PROVIDED DATA:
>> begin
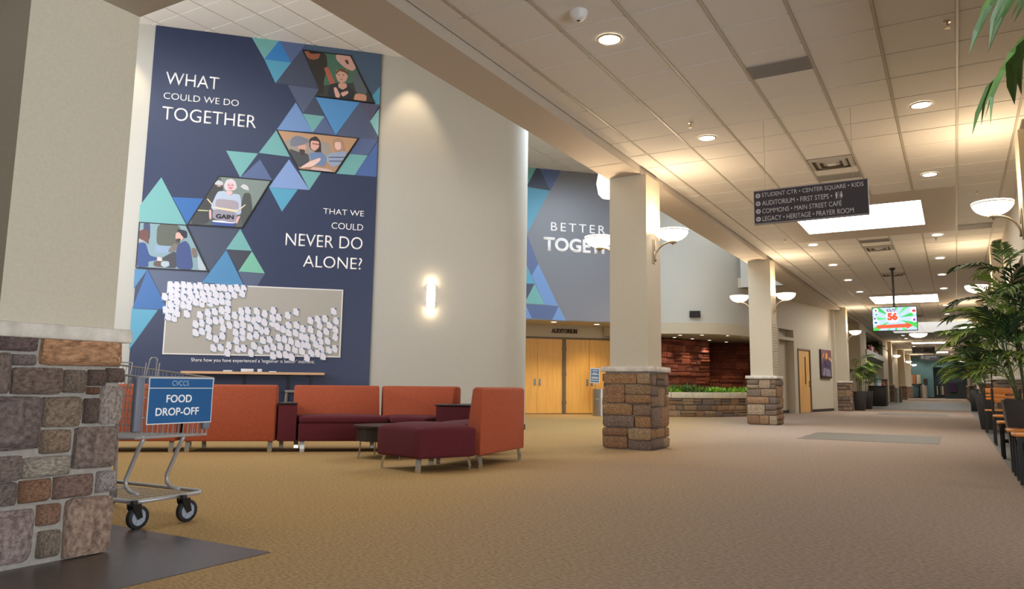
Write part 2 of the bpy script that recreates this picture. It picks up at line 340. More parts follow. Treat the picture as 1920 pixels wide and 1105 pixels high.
PAT2 = [('teal',[[-0.606,7.288],[-0.134,7.253],[-0.425,6.651],[-0.594,6.368]]),('slate',[[-0.134,7.253],[0.258,6.512],[-0.597,6.582],[-0.425,6.651]]),('slateblue',[[-0.134,7.253],[0.596,7.186],[0.258,6.512]]),('cyan',[[-0.597,6.563],[0.238,6.51],[-0.432,5.194],[-0.576,4.968]]),('slateblue',[[-0.432,5.17],[-0.089,4.327],[-0.281,3.973],[-0.571,4.586]]),('cyan',[[-0.57,4.539],[-0.43,4.251],[-0.195,3.74],[-0.559,3.742]]),('steel',[[-0.089,4.327],[0.523,3.125],[0.119,3.157],[-0.281,3.973]]),('slate',[[-0.559,3.733],[-0.195,3.74],[-0.479,3.124]]),('teal',[[-0.195,3.74],[0.119,3.157],[-0.48,3.171]]),('slateblue',[[-0.479,3.148],[0.523,3.125],[0.353,2.731],[-0.257,2.748]]),('steel',[[-0.551,3.121],[-0.43,3.079],[-0.257,2.748],[-0.546,2.747]]),('steel',[[0.537,3.116],[0.763,2.706],[0.338,2.721]])]
TXT1 = [('WHAT', -6.645, -5.773, 6.08, 6.31), ('COULD WE DO', -6.657, -5.423, 5.809, 5.928), ('TOGETHER', -6.659, -5.11, 5.432, 5.672), ('THAT WE', -3.874, -3.148, 3.943, 4.047), ('COULD', -3.716, -3.153, 3.674, 3.793), ('NEVER DO', -4.497, -3.151, 3.316, 3.545), ('ALONE?', -4.179, -3.147, 2.942, 3.157), ("Share how you have experienced a 'together is better' moment.", -5.919, -3.898, 1.192, 1.274)]
TXT2 = [('BETTER', 0.282, 1.963, 5.325, 5.574), ('TOGETH', 0.062, 2.133, 4.716, 5.131)]
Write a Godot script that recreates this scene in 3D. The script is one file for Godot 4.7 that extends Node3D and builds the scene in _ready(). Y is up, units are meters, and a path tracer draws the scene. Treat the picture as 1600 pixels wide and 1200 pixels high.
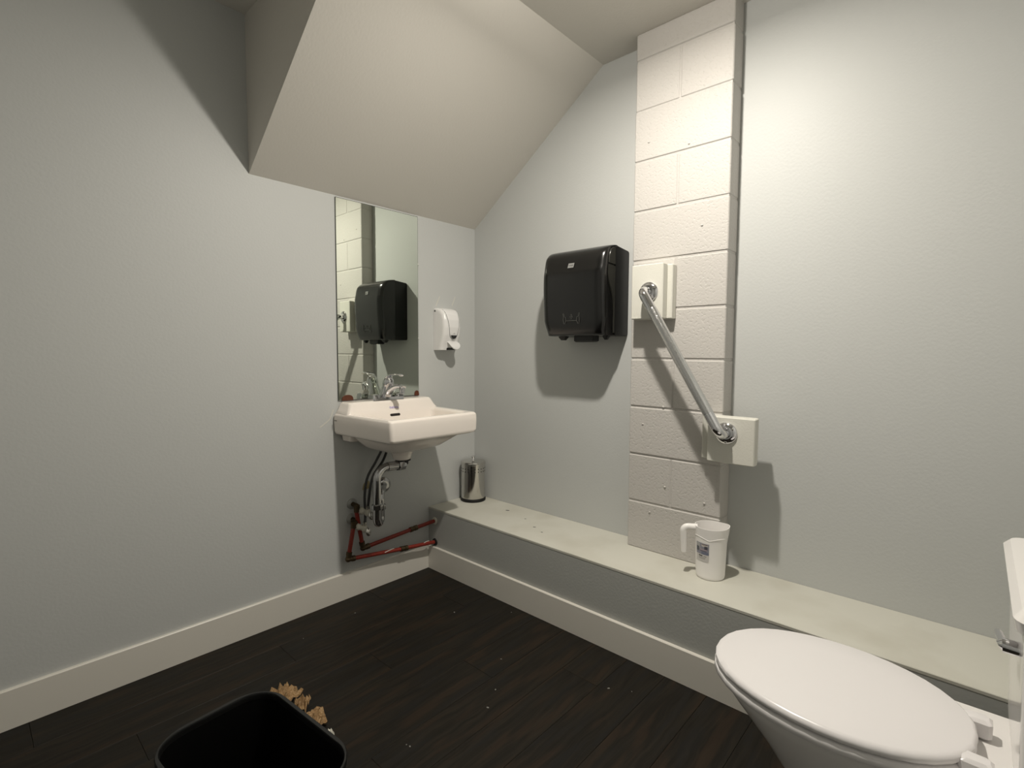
>> end
YOUR GOAL: All records should be output exactly, with the pictures left out.

CORRECT RESULT:
Write part 2 of the bpy script that recreates this picture. It picks up at line 340. More parts follow. Treat the picture as 1920 pixels wide and 1105 pixels high.
PAT2 = [('teal',[[-0.606,7.288],[-0.134,7.253],[-0.425,6.651],[-0.594,6.368]]),('slate',[[-0.134,7.253],[0.258,6.512],[-0.597,6.582],[-0.425,6.651]]),('slateblue',[[-0.134,7.253],[0.596,7.186],[0.258,6.512]]),('cyan',[[-0.597,6.563],[0.238,6.51],[-0.432,5.194],[-0.576,4.968]]),('slateblue',[[-0.432,5.17],[-0.089,4.327],[-0.281,3.973],[-0.571,4.586]]),('cyan',[[-0.57,4.539],[-0.43,4.251],[-0.195,3.74],[-0.559,3.742]]),('steel',[[-0.089,4.327],[0.523,3.125],[0.119,3.157],[-0.281,3.973]]),('slate',[[-0.559,3.733],[-0.195,3.74],[-0.479,3.124]]),('teal',[[-0.195,3.74],[0.119,3.157],[-0.48,3.171]]),('slateblue',[[-0.479,3.148],[0.523,3.125],[0.353,2.731],[-0.257,2.748]]),('steel',[[-0.551,3.121],[-0.43,3.079],[-0.257,2.748],[-0.546,2.747]]),('steel',[[0.537,3.116],[0.763,2.706],[0.338,2.721]])]
TXT1 = [('WHAT', -6.645, -5.773, 6.08, 6.31), ('COULD WE DO', -6.657, -5.423, 5.809, 5.928), ('TOGETHER', -6.659, -5.11, 5.432, 5.672), ('THAT WE', -3.874, -3.148, 3.943, 4.047), ('COULD', -3.716, -3.153, 3.674, 3.793), ('NEVER DO', -4.497, -3.151, 3.316, 3.545), ('ALONE?', -4.179, -3.147, 2.942, 3.157), ("Share how you have experienced a 'together is better' moment.", -5.919, -3.898, 1.192, 1.274)]
TXT2 = [('BETTER', 0.282, 1.963, 5.325, 5.574), ('TOGETH', 0.062, 2.133, 4.716, 5.131)]
Write a Godot script that recreates this scene in 3D. The script is one file for Godot 4.7 that extends Node3D and builds the scene in _ready(). Y is up, units are meters, and a path tracer draws the scene. Treat the picture as 1600 pixels wide and 1200 pixels high.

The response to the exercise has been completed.